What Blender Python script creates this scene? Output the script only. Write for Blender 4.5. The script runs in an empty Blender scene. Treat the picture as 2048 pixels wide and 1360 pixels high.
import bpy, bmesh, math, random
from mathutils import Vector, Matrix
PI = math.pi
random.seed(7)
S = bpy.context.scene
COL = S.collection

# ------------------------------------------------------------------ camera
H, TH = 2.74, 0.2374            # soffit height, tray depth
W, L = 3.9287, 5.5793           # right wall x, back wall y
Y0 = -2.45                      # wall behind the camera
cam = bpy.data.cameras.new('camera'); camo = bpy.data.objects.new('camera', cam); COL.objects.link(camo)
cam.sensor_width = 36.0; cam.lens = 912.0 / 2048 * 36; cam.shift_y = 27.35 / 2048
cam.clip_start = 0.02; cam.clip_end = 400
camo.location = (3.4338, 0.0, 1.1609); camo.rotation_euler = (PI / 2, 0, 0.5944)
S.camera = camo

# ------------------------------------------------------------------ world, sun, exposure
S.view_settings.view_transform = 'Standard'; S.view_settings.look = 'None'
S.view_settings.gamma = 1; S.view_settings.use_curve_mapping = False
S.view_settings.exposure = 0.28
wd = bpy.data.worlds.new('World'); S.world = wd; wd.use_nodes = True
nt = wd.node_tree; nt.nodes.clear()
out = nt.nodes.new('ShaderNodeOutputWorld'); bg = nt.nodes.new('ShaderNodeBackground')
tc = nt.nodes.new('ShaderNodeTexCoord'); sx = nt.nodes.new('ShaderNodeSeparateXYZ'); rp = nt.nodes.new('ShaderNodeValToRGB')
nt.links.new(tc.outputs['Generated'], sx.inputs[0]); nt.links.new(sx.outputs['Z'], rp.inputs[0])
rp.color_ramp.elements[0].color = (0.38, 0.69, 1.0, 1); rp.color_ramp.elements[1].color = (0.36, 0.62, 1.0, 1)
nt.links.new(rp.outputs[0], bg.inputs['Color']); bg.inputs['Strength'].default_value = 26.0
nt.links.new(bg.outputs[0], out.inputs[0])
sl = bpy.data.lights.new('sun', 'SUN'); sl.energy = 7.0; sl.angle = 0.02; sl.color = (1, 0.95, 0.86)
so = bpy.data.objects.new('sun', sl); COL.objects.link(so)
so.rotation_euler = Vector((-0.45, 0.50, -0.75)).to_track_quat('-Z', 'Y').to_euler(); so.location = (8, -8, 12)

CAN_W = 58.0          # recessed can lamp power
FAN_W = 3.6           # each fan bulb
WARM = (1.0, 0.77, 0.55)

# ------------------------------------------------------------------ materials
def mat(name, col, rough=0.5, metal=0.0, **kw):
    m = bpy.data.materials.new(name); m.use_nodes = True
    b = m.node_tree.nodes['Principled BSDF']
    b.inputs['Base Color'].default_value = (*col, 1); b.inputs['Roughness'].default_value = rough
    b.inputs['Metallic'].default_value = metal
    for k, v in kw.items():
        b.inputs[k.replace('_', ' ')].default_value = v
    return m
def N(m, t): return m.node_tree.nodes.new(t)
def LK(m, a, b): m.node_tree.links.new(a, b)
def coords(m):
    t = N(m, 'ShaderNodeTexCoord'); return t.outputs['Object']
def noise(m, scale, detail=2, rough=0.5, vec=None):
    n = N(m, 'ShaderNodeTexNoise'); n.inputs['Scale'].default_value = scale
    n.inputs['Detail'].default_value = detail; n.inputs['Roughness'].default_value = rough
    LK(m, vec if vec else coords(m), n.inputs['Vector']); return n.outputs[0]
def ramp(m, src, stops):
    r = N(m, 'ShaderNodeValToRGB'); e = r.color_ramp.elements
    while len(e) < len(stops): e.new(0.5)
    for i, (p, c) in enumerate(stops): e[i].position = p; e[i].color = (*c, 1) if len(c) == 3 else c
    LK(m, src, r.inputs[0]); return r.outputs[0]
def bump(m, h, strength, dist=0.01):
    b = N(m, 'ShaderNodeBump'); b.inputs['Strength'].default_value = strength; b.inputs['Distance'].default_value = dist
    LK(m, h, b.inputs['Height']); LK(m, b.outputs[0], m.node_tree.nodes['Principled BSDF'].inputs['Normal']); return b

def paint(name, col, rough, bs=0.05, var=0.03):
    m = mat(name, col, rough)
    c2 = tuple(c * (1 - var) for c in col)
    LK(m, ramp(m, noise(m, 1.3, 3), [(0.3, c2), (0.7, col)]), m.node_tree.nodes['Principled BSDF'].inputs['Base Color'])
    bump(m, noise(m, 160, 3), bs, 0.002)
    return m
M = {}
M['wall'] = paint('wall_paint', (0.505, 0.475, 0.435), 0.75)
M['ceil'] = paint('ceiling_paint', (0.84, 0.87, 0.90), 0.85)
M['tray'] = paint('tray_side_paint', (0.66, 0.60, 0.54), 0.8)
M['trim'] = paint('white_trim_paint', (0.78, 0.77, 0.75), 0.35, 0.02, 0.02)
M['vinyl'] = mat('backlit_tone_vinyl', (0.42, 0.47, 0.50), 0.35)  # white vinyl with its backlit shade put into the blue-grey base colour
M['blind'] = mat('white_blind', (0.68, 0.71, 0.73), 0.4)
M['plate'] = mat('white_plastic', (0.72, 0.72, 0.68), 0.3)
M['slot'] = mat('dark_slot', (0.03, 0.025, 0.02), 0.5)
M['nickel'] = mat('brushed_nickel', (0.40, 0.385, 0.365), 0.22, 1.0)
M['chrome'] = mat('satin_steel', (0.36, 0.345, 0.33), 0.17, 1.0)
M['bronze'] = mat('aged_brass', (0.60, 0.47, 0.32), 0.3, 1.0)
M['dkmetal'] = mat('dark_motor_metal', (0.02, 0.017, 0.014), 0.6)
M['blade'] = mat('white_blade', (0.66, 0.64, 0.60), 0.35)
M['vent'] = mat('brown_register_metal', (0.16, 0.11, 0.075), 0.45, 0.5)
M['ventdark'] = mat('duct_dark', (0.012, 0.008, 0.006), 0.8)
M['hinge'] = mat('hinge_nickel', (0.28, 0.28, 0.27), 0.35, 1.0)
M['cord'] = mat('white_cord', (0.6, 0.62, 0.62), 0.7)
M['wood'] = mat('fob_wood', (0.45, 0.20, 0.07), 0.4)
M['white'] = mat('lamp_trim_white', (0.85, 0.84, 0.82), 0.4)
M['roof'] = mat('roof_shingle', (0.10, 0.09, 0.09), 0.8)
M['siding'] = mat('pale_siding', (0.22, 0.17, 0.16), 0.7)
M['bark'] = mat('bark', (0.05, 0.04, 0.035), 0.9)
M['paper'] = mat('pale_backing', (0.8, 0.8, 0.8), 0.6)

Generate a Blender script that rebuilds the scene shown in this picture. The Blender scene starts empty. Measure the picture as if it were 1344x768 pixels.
+===+
*GIVEN EXERCISE:* Give back all the data exactly as written.

*FINISHED TASK:*
What Blender Python script creates this scene? Output the script only. Write for Blender 4.5. The script runs in an empty Blender scene. Treat the picture as 2048 pixels wide and 1360 pixels high.
import bpy, bmesh, math, random
from mathutils import Vector, Matrix
PI = math.pi
random.seed(7)
S = bpy.context.scene
COL = S.collection

# ------------------------------------------------------------------ camera
H, TH = 2.74, 0.2374            # soffit height, tray depth
W, L = 3.9287, 5.5793           # right wall x, back wall y
Y0 = -2.45                      # wall behind the camera
cam = bpy.data.cameras.new('camera'); camo = bpy.data.objects.new('camera', cam); COL.objects.link(camo)
cam.sensor_width = 36.0; cam.lens = 912.0 / 2048 * 36; cam.shift_y = 27.35 / 2048
cam.clip_start = 0.02; cam.clip_end = 400
camo.location = (3.4338, 0.0, 1.1609); camo.rotation_euler = (PI / 2, 0, 0.5944)
S.camera = camo

# ------------------------------------------------------------------ world, sun, exposure
S.view_settings.view_transform = 'Standard'; S.view_settings.look = 'None'
S.view_settings.gamma = 1; S.view_settings.use_curve_mapping = False
S.view_settings.exposure = 0.28
wd = bpy.data.worlds.new('World'); S.world = wd; wd.use_nodes = True
nt = wd.node_tree; nt.nodes.clear()
out = nt.nodes.new('ShaderNodeOutputWorld'); bg = nt.nodes.new('ShaderNodeBackground')
tc = nt.nodes.new('ShaderNodeTexCoord'); sx = nt.nodes.new('ShaderNodeSeparateXYZ'); rp = nt.nodes.new('ShaderNodeValToRGB')
nt.links.new(tc.outputs['Generated'], sx.inputs[0]); nt.links.new(sx.outputs['Z'], rp.inputs[0])
rp.color_ramp.elements[0].color = (0.38, 0.69, 1.0, 1); rp.color_ramp.elements[1].color = (0.36, 0.62, 1.0, 1)
nt.links.new(rp.outputs[0], bg.inputs['Color']); bg.inputs['Strength'].default_value = 26.0
nt.links.new(bg.outputs[0], out.inputs[0])
sl = bpy.data.lights.new('sun', 'SUN'); sl.energy = 7.0; sl.angle = 0.02; sl.color = (1, 0.95, 0.86)
so = bpy.data.objects.new('sun', sl); COL.objects.link(so)
so.rotation_euler = Vector((-0.45, 0.50, -0.75)).to_track_quat('-Z', 'Y').to_euler(); so.location = (8, -8, 12)

CAN_W = 58.0          # recessed can lamp power
FAN_W = 3.6           # each fan bulb
WARM = (1.0, 0.77, 0.55)

# ------------------------------------------------------------------ materials
def mat(name, col, rough=0.5, metal=0.0, **kw):
    m = bpy.data.materials.new(name); m.use_nodes = True
    b = m.node_tree.nodes['Principled BSDF']
    b.inputs['Base Color'].default_value = (*col, 1); b.inputs['Roughness'].default_value = rough
    b.inputs['Metallic'].default_value = metal
    for k, v in kw.items():
        b.inputs[k.replace('_', ' ')].default_value = v
    return m
def N(m, t): return m.node_tree.nodes.new(t)
def LK(m, a, b): m.node_tree.links.new(a, b)
def coords(m):
    t = N(m, 'ShaderNodeTexCoord'); return t.outputs['Object']
def noise(m, scale, detail=2, rough=0.5, vec=None):
    n = N(m, 'ShaderNodeTexNoise'); n.inputs['Scale'].default_value = scale
    n.inputs['Detail'].default_value = detail; n.inputs['Roughness'].default_value = rough
    LK(m, vec if vec else coords(m), n.inputs['Vector']); return n.outputs[0]
def ramp(m, src, stops):
    r = N(m, 'ShaderNodeValToRGB'); e = r.color_ramp.elements
    while len(e) < len(stops): e.new(0.5)
    for i, (p, c) in enumerate(stops): e[i].position = p; e[i].color = (*c, 1) if len(c) == 3 else c
    LK(m, src, r.inputs[0]); return r.outputs[0]
def bump(m, h, strength, dist=0.01):
    b = N(m, 'ShaderNodeBump'); b.inputs['Strength'].default_value = strength; b.inputs['Distance'].default_value = dist
    LK(m, h, b.inputs['Height']); LK(m, b.outputs[0], m.node_tree.nodes['Principled BSDF'].inputs['Normal']); return b

def paint(name, col, rough, bs=0.05, var=0.03):
    m = mat(name, col, rough)
    c2 = tuple(c * (1 - var) for c in col)
    LK(m, ramp(m, noise(m, 1.3, 3), [(0.3, c2), (0.7, col)]), m.node_tree.nodes['Principled BSDF'].inputs['Base Color'])
    bump(m, noise(m, 160, 3), bs, 0.002)
    return m
M = {}
M['wall'] = paint('wall_paint', (0.505, 0.475, 0.435), 0.75)
M['ceil'] = paint('ceiling_paint', (0.84, 0.87, 0.90), 0.85)
M['tray'] = paint('tray_side_paint', (0.66, 0.60, 0.54), 0.8)
M['trim'] = paint('white_trim_paint', (0.78, 0.77, 0.75), 0.35, 0.02, 0.02)
M['vinyl'] = mat('backlit_tone_vinyl', (0.42, 0.47, 0.50), 0.35)  # white vinyl with its backlit shade put into the blue-grey base colour
M['blind'] = mat('white_blind', (0.68, 0.71, 0.73), 0.4)
M['plate'] = mat('white_plastic', (0.72, 0.72, 0.68), 0.3)
M['slot'] = mat('dark_slot', (0.03, 0.025, 0.02), 0.5)
M['nickel'] = mat('brushed_nickel', (0.40, 0.385, 0.365), 0.22, 1.0)
M['chrome'] = mat('satin_steel', (0.36, 0.345, 0.33), 0.17, 1.0)
M['bronze'] = mat('aged_brass', (0.60, 0.47, 0.32), 0.3, 1.0)
M['dkmetal'] = mat('dark_motor_metal', (0.02, 0.017, 0.014), 0.6)
M['blade'] = mat('white_blade', (0.66, 0.64, 0.60), 0.35)
M['vent'] = mat('brown_register_metal', (0.16, 0.11, 0.075), 0.45, 0.5)
M['ventdark'] = mat('duct_dark', (0.012, 0.008, 0.006), 0.8)
M['hinge'] = mat('hinge_nickel', (0.28, 0.28, 0.27), 0.35, 1.0)
M['cord'] = mat('white_cord', (0.6, 0.62, 0.62), 0.7)
M['wood'] = mat('fob_wood', (0.45, 0.20, 0.07), 0.4)
M['white'] = mat('lamp_trim_white', (0.85, 0.84, 0.82), 0.4)
M['roof'] = mat('roof_shingle', (0.10, 0.09, 0.09), 0.8)
M['siding'] = mat('pale_siding', (0.22, 0.17, 0.16), 0.7)
M['bark'] = mat('bark', (0.05, 0.04, 0.035), 0.9)
M['paper'] = mat('pale_backing', (0.8, 0.8, 0.8), 0.6)

Generate a Blender script that rebuilds the scene shown in this picture. The Blender scene starts empty. Measure the picture as if it were 1344x768 pixels.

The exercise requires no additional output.